### Dataset section
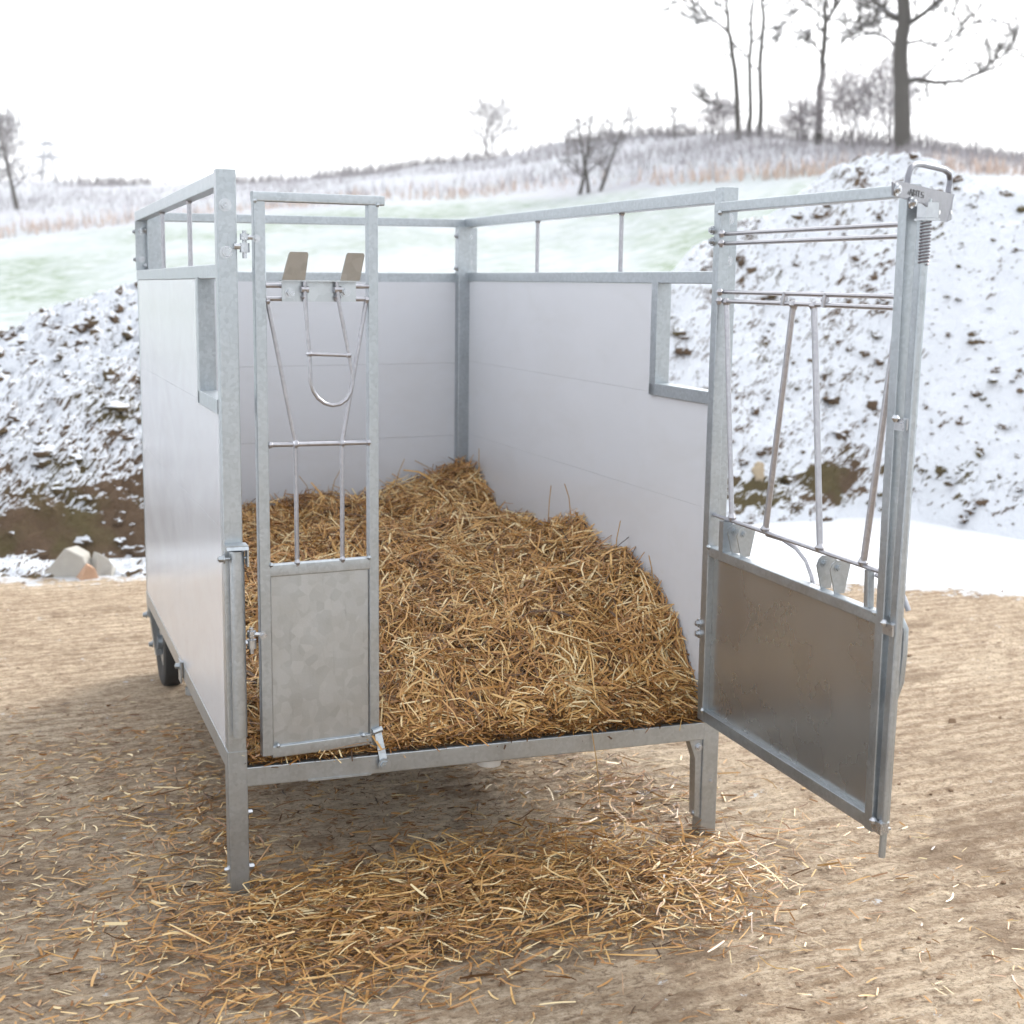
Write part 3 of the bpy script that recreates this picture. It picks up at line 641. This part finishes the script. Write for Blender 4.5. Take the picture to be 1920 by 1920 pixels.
amp_ = np.interp(xf, [-1.5, .2, 1.6, 2.4], [.0022, .0015, .0052, .0072])*np.clip(.6+wob, .1, 1.3)
zf_ = .0050+amp_*np.sin(ph*2*math.pi/.0760+wob*4.5+hn*1.2)+hn*.0028; zf_ = np.maximum(zf_, .0012); bt_ = np.clip(np.minimum(np.minimum(xf-xs_[0], xs_[-1]-xf), yf-ys_[0])/.5, 0, 1); zf_ = .0006+(zf_-.0006)*bt_
dd_ = np.interp(xf, EX, EY)-yf; keepv = dd_ > -.02+.05*hn; n2 = len(ys_)
ii, jj = np.meshgrid(np.arange(len(xs_)-1), np.arange(n2-1), indexing='ij'); q = (ii*n2+jj).ravel(); Fq = np.stack([q, q+n2, q+n2+1, q+1], 1); Fq = Fq[keepv[Fq].all(1)]
used = np.unique(Fq); rem = np.full(len(xf), -1); rem[used] = np.arange(len(used))
o = fast_mesh('yard', np.stack([xf, yf, zf_], 1)[used], rem[Fq], M_YARD, {'snow': np.clip(1-dd_/np.where(xf < 1.2, .40, .34), 0, 1)[used]*.9}, smooth=True); tag(o, kind='structure')
# snow bank lying along the yard's edge
def ribbon(name, cols, mat, prof, noise_amp, attr=None, nsub=40, res=90, ns=3.0, seed=0, bare=None):
    """cols: list of (base point, crest point, back range); a lumpy heap from base over crest and down behind"""
    B = np.array([c[0] for c in cols]); K = np.array([c[1] for c in cols]); tt = np.linspace(0, len(cols)-1, res); V = []; BA = []
    ss = np.concatenate([np.linspace(0, 1, nsub), 1+np.linspace(.03, 1, nsub//3)])
    for t in tt:
        b = np.array([np.interp(t, range(len(cols)), B[:, k]) for k in range(3)]); kx = np.array([np.interp(t, range(len(cols)), K[:, k]) for k in range(3)])
        for s_ in ss:
            if s_ <= 1: xy = b[:2]+(kx[:2]-b[:2])*s_; z = kx[2]*np.interp(s_, *prof)
            else: xy = kx[:2]+(kx[:2]-b[:2])*(s_-1)*1.1; z = kx[2]*(1-(s_-1)**1.3)-.05
            amp = noise_amp(t/(len(cols)-1), s_)
            p3 = Vector((xy[0]*ns+seed, xy[1]*ns, z*ns))
            n1 = noise.fractal(p3, .9, 2.1, 5); n2 = abs(noise.noise(p3*2.7)); n3 = noise.fractal(p3*5.0, .8, 2.0, 3)
            edge_ = min(1, s_*10) if s_ < 1 else 1
            V.append((xy[0]+n3*amp*.5*edge_, xy[1]-n1*amp*.7*edge_+n2*amp*.3, z+(n1*amp+n3*amp*.55-n2*amp*.4)*edge_-.01))
            BA.append(bare(t/(len(cols)-1), s_, n1) if bare else 0)
    m_ = len(ss); ii, jj = np.meshgrid(np.arange(res-1), np.arange(m_-1), indexing='ij'); q = (ii*m_+jj).ravel()
    return fast_mesh(name, V, np.stack([q, q+m_, q+m_+1, q+1], 1)[:, ::1], mat, {'bare': BA}, smooth=False), V
def heap_cols(base, crest):
    xs = np.linspace(base[0][0], base[-1][0], 24); out = []
    for x in xs:
        by = np.interp(x, [b[0] for b in base], [b[1] for b in base]); cy = np.interp(x, [c_[0] for c_ in crest], [c_[1] for c_ in crest]); cr = np.interp(x, [c_[0] for c_ in crest], [c_[2] for c_ in crest])
        out.append((hit_z(x, by), at_range(x, cy, cr)))
    return out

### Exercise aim
Write out the whole listing exactly, and drop the pictures.

### In response
Write part 3 of the bpy script that recreates this picture. It picks up at line 641. This part finishes the script. Write for Blender 4.5. Take the picture to be 1920 by 1920 pixels.
amp_ = np.interp(xf, [-1.5, .2, 1.6, 2.4], [.0022, .0015, .0052, .0072])*np.clip(.6+wob, .1, 1.3)
zf_ = .0050+amp_*np.sin(ph*2*math.pi/.0760+wob*4.5+hn*1.2)+hn*.0028; zf_ = np.maximum(zf_, .0012); bt_ = np.clip(np.minimum(np.minimum(xf-xs_[0], xs_[-1]-xf), yf-ys_[0])/.5, 0, 1); zf_ = .0006+(zf_-.0006)*bt_
dd_ = np.interp(xf, EX, EY)-yf; keepv = dd_ > -.02+.05*hn; n2 = len(ys_)
ii, jj = np.meshgrid(np.arange(len(xs_)-1), np.arange(n2-1), indexing='ij'); q = (ii*n2+jj).ravel(); Fq = np.stack([q, q+n2, q+n2+1, q+1], 1); Fq = Fq[keepv[Fq].all(1)]
used = np.unique(Fq); rem = np.full(len(xf), -1); rem[used] = np.arange(len(used))
o = fast_mesh('yard', np.stack([xf, yf, zf_], 1)[used], rem[Fq], M_YARD, {'snow': np.clip(1-dd_/np.where(xf < 1.2, .40, .34), 0, 1)[used]*.9}, smooth=True); tag(o, kind='structure')
# snow bank lying along the yard's edge
def ribbon(name, cols, mat, prof, noise_amp, attr=None, nsub=40, res=90, ns=3.0, seed=0, bare=None):
    """cols: list of (base point, crest point, back range); a lumpy heap from base over crest and down behind"""
    B = np.array([c[0] for c in cols]); K = np.array([c[1] for c in cols]); tt = np.linspace(0, len(cols)-1, res); V = []; BA = []
    ss = np.concatenate([np.linspace(0, 1, nsub), 1+np.linspace(.03, 1, nsub//3)])
    for t in tt:
        b = np.array([np.interp(t, range(len(cols)), B[:, k]) for k in range(3)]); kx = np.array([np.interp(t, range(len(cols)), K[:, k]) for k in range(3)])
        for s_ in ss:
            if s_ <= 1: xy = b[:2]+(kx[:2]-b[:2])*s_; z = kx[2]*np.interp(s_, *prof)
            else: xy = kx[:2]+(kx[:2]-b[:2])*(s_-1)*1.1; z = kx[2]*(1-(s_-1)**1.3)-.05
            amp = noise_amp(t/(len(cols)-1), s_)
            p3 = Vector((xy[0]*ns+seed, xy[1]*ns, z*ns))
            n1 = noise.fractal(p3, .9, 2.1, 5); n2 = abs(noise.noise(p3*2.7)); n3 = noise.fractal(p3*5.0, .8, 2.0, 3)
            edge_ = min(1, s_*10) if s_ < 1 else 1
            V.append((xy[0]+n3*amp*.5*edge_, xy[1]-n1*amp*.7*edge_+n2*amp*.3, z+(n1*amp+n3*amp*.55-n2*amp*.4)*edge_-.01))
            BA.append(bare(t/(len(cols)-1), s_, n1) if bare else 0)
    m_ = len(ss); ii, jj = np.meshgrid(np.arange(res-1), np.arange(m_-1), indexing='ij'); q = (ii*m_+jj).ravel()
    return fast_mesh(name, V, np.stack([q, q+m_, q+m_+1, q+1], 1)[:, ::1], mat, {'bare': BA}, smooth=False), V
def heap_cols(base, crest):
    xs = np.linspace(base[0][0], base[-1][0], 24); out = []
    for x in xs:
        by = np.interp(x, [b[0] for b in base], [b[1] for b in base]); cy = np.interp(x, [c_[0] for c_ in crest], [c_[1] for c_ in crest]); cr = np.interp(x, [c_[0] for c_ in crest], [c_[2] for c_ in crest])
        out.append((hit_z(x, by), at_range(x, cy, cr)))
    return out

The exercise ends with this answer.